Inspiration struck at exactly the right moment. Driving back home to Newry one night after a disastrous production of Frank Wedekind's Spring Awakening in, of all places, Clonmel, Co. Tipperary, Spallen stopped off to buy petrol at a local gas station. A young girl came out of the service station to look at her car.

The young female attendant was so into her job, and so keen to please that Spallen suddenly realized there was a girl like her in every town in Ireland. Girls who were fixated on the GAA, girls who were very butch but not gay, girls who were often just trying to be one of the lads, but who were actually laughed at.

Spallen found her fascinating and realized that there was a real character standing in front of her. It was then that the second character in PumpGirl called Hammy, the boy racer she falls for, just evolved.

"There was a guy who used to live on our estate who used to work in a chicken hatchery. We nicknamed him Budgie," says Spallen.

"He used to walk around everywhere in slippers. Another lad I used to see around the place literally became the character Hammy. The inspirations for the people in this play were all around me, really."

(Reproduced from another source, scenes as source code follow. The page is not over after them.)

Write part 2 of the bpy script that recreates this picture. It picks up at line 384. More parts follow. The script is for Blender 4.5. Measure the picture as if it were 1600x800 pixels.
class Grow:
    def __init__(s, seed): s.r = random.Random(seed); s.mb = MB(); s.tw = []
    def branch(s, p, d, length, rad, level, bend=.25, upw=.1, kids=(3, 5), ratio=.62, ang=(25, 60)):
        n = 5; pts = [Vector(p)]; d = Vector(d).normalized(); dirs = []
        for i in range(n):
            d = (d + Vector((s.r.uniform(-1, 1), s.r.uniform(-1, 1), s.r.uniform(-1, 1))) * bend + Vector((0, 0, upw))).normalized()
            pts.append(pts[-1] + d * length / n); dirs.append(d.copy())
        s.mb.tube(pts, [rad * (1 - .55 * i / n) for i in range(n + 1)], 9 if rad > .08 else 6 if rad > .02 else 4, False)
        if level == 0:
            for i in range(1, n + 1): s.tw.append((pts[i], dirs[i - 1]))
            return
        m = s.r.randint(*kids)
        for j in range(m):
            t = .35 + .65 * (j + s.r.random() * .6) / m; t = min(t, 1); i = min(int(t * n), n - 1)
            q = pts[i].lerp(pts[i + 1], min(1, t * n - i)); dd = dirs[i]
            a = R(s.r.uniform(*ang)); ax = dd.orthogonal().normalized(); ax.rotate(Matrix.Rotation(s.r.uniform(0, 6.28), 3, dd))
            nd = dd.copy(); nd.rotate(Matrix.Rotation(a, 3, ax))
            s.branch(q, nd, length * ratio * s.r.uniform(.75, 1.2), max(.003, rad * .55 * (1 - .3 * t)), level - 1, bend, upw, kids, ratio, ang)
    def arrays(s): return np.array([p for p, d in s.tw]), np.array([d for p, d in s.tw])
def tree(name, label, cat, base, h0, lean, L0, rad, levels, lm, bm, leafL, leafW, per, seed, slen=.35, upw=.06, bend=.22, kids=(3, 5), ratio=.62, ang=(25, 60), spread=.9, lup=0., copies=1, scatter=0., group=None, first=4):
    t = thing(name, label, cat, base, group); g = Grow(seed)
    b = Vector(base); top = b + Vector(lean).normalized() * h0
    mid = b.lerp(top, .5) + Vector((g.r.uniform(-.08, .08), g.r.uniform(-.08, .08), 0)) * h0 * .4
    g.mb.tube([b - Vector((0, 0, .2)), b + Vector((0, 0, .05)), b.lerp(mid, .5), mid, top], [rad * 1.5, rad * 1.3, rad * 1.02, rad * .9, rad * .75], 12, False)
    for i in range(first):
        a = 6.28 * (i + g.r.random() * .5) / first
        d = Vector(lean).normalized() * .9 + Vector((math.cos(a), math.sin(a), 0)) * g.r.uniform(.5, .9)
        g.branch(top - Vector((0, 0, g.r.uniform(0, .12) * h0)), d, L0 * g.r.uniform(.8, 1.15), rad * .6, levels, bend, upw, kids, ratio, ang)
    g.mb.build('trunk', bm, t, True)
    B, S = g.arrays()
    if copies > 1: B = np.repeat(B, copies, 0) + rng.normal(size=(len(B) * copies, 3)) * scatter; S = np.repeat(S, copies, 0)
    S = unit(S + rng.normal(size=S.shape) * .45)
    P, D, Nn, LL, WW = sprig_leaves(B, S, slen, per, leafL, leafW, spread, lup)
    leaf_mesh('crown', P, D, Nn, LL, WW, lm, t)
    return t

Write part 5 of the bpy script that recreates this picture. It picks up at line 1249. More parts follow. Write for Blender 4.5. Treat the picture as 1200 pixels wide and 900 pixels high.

There were a few clear life lessons in Pumpgirl for the playwright herself, too. After all, she was writing a version of what her life might have been like if she was still stuck living in that Newry council estate. If she was trapped in a marriage with that sort of loneliness at its center.

"I think that's where the character Sinead in the play came from," says Spallen. "From thinking just how the hell would I feel if I was still in that environment? Sinead has an intelligence that has no outlet. One man comes along and speaks one line of poetry to her and she falls for him right away. It's tragic."

Spallen talks about how lucky she has been with the play's casting, noting the commitment her actors have made to the play. And in Geraldine Hughes she has found the perfect interpretation of Sinead, the embittered housewife character at the center of the drama.

"When they sent me the script I read it and because nowadays I have such an American sensibility - I mean I've been living here now for as long as I was living in Ireland - I actually pictured American imagery," says Hughes.

"Like any desolate gas station with the tumbleweed blowing that you'd see across the country. It really works both ways, for both audiences."

For Hughes the real challenge of the play was learning the mountain of lines. Now in its third week of production, the actors are finally discovering their own characters and where the play needs to go.

It certainly helps that the two American actors are among the most accomplished in American theater. Paul Sparks and Hannah Cabell are the physical embodiment of the Irish characters they play.

"We fight for the work, and it's very rare when you're partnered with actors that have the same philosophy. I really think we were all sort of meant to do it. It feels very special," says Hughes.

"And it's the first time that I really get to play a real Irish woman on stage. This is a play that's as funny as it is tragic. What more could you ask for?"